The long view, enlivened by savory details and the author's sharp eye for unexpected historical parallels, gives "Bound Together" its value. By unbundling the attributes of modern globalization and linking them to an almost endless chain of historical precedents, Mr. Chanda demystifies a phenomenon invested by its enemies with nearly satanic properties.
"Globalization is not a morality play on a world scale," he writes. Rather, he insists, "it is a never-ending saga in which the striving for a better life and greater security by millions of individuals manifests itself in the search for profit, for a livelihood, for knowledge, for inner peace, for protection for oneself, one's dear ones and one's community."

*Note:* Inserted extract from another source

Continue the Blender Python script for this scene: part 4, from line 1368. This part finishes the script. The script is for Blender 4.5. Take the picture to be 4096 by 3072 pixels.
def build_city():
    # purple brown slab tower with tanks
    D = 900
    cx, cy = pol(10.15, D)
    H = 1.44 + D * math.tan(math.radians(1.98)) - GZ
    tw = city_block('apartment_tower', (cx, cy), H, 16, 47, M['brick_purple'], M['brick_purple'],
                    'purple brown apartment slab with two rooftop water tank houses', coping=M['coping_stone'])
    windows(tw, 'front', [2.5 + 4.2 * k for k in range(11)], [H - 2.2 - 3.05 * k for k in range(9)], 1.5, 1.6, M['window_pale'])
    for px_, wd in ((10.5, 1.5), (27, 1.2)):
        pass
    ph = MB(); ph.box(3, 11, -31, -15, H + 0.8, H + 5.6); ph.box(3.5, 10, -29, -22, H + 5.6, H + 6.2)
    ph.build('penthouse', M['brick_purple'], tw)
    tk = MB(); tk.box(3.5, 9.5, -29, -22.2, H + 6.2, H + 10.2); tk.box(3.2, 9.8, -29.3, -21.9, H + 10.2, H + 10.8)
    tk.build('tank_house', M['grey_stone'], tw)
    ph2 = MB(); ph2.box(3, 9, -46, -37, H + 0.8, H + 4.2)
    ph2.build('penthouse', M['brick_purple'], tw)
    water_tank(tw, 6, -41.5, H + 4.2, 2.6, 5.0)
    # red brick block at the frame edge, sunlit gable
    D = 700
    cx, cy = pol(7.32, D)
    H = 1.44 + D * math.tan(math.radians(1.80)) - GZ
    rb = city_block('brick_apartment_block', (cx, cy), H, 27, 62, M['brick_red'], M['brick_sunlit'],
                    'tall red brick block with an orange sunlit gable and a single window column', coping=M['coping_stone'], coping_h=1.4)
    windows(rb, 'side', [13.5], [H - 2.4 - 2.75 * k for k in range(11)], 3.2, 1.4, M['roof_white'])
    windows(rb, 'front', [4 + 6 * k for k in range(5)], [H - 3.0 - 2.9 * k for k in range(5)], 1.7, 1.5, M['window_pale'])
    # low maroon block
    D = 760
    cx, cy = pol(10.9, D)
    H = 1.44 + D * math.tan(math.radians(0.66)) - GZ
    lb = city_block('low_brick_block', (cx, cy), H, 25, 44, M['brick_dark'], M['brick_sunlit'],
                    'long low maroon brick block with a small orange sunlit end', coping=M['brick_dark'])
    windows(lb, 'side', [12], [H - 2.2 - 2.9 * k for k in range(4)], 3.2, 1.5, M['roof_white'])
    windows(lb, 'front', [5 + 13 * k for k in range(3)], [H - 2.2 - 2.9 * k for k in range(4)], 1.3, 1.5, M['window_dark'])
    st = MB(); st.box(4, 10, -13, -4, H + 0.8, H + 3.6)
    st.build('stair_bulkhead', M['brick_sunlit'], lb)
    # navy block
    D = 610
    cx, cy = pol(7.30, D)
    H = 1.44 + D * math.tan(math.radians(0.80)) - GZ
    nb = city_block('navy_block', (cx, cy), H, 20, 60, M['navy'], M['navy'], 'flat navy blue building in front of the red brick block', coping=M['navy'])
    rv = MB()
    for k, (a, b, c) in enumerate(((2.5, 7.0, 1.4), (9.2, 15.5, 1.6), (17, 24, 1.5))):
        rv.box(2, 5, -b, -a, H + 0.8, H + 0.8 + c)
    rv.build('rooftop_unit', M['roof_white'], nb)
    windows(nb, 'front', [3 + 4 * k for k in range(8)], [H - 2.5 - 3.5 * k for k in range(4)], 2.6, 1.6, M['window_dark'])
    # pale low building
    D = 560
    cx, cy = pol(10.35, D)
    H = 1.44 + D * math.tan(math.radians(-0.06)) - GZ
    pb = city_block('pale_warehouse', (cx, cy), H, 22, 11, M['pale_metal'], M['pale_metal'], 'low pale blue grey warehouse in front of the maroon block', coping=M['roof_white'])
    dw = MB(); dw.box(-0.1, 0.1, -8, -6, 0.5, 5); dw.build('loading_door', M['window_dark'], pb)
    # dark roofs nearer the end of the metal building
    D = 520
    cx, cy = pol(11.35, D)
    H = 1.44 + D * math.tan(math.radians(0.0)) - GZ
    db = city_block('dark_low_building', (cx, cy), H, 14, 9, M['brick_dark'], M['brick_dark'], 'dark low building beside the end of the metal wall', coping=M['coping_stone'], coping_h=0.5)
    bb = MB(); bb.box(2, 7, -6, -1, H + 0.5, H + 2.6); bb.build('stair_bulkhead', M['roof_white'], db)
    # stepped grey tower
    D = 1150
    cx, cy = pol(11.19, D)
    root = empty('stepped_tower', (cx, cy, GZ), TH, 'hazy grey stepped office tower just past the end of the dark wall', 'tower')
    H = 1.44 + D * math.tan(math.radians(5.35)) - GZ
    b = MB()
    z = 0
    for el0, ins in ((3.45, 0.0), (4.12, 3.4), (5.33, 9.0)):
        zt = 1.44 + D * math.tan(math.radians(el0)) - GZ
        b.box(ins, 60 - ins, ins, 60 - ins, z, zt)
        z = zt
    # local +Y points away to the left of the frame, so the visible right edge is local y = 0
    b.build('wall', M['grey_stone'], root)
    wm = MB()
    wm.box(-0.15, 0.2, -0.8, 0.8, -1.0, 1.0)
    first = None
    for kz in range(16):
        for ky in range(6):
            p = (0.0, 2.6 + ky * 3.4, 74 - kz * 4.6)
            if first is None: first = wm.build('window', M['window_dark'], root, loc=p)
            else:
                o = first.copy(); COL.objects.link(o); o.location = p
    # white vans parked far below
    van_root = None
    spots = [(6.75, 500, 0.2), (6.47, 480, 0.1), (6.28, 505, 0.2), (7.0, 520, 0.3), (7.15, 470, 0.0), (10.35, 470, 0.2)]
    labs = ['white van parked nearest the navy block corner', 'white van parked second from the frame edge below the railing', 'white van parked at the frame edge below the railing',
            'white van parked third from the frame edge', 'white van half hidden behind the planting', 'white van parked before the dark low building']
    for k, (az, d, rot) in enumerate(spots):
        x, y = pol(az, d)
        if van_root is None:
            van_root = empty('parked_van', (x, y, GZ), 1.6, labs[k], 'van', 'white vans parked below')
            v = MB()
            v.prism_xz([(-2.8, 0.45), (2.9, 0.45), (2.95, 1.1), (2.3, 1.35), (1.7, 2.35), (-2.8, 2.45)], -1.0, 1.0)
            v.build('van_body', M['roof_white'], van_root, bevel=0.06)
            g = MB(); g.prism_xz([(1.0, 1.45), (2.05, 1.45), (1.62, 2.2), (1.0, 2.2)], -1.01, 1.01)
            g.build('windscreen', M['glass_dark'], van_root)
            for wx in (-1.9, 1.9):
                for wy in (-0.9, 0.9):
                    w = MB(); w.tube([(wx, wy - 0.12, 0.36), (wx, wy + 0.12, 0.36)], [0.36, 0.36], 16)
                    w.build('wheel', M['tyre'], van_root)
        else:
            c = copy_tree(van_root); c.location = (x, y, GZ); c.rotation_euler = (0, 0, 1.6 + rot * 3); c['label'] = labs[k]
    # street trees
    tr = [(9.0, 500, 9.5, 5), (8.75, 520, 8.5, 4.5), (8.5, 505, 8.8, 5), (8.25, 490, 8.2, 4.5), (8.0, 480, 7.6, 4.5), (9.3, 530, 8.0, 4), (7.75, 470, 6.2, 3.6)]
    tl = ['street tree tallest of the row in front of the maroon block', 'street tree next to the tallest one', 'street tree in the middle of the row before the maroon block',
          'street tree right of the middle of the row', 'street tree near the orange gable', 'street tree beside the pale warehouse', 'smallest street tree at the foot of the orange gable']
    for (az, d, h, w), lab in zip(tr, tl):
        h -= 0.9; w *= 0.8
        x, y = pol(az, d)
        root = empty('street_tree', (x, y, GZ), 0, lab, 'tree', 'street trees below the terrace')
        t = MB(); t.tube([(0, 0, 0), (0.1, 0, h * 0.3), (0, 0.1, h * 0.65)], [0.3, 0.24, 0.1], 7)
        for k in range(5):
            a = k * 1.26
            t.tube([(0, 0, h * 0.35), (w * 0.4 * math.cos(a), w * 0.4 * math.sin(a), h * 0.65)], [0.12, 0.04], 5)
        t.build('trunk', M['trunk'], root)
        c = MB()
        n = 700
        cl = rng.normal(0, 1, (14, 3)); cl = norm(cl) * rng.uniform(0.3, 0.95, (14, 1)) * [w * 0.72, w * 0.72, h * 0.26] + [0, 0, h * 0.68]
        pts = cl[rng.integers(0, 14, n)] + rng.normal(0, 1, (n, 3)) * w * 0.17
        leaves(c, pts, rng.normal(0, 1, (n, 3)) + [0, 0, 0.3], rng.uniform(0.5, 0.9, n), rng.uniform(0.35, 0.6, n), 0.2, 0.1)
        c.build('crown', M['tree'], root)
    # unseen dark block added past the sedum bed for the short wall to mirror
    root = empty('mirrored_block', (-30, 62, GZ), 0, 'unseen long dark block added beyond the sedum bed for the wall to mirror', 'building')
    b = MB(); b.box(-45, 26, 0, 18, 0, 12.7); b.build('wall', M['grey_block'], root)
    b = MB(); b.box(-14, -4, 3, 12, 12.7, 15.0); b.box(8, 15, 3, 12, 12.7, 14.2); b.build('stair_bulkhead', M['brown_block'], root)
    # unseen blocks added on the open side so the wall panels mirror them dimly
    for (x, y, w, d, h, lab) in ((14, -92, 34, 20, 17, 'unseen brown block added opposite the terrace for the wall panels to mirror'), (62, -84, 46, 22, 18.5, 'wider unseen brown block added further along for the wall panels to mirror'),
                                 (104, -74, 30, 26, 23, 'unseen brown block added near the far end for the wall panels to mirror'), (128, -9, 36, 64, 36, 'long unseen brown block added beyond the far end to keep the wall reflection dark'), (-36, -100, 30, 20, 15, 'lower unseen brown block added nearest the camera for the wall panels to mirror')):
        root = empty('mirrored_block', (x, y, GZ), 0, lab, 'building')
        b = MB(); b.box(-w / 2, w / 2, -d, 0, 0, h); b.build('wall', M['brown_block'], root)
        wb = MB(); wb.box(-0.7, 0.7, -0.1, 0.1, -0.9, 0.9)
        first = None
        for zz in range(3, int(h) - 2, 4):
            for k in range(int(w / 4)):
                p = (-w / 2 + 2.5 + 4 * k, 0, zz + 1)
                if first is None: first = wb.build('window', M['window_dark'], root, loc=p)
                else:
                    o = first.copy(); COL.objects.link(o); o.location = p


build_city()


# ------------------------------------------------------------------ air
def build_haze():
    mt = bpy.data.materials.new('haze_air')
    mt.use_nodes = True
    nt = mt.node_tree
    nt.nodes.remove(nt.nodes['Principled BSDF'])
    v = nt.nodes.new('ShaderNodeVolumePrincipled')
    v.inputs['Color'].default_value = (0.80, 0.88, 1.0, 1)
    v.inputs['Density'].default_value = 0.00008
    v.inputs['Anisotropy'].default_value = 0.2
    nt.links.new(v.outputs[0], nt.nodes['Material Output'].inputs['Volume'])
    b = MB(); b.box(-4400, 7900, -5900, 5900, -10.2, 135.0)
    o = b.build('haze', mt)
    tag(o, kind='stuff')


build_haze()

There have been losers and winners along the way. Mr. Chanda carefully weighs the costs as well as the gains of globalization, coming down with a certain optimism, as well as fatalism, on globalism's side. (He is scathing about the enormous subsidies doled out by developed countries to their farmers.) The plight of Lee Kyung-hae, a rice farmer impoverished when protectionist barriers dropped, is balanced by the new opportunities for poor rice growers in Thailand and Vietnam. Traveling through the Mekong Delta in 2005, Mr. Chanda saw new homes, television antennas and bustling markets.
"Farmers now can afford to send their children to school and enjoy a living that would have been unimaginable a few years ago," he writes.
In any case, globalization is here to stay. It coincides with deep human aspirations and transcends the power of individual governments. Mr. Chanda has a word of advice to the protesters who gather at economic summit meetings. They are missing something important.
"Calls to shut down globalization are pointless," he writes, "because nobody is in charge."
—William Grimes of The New York Times.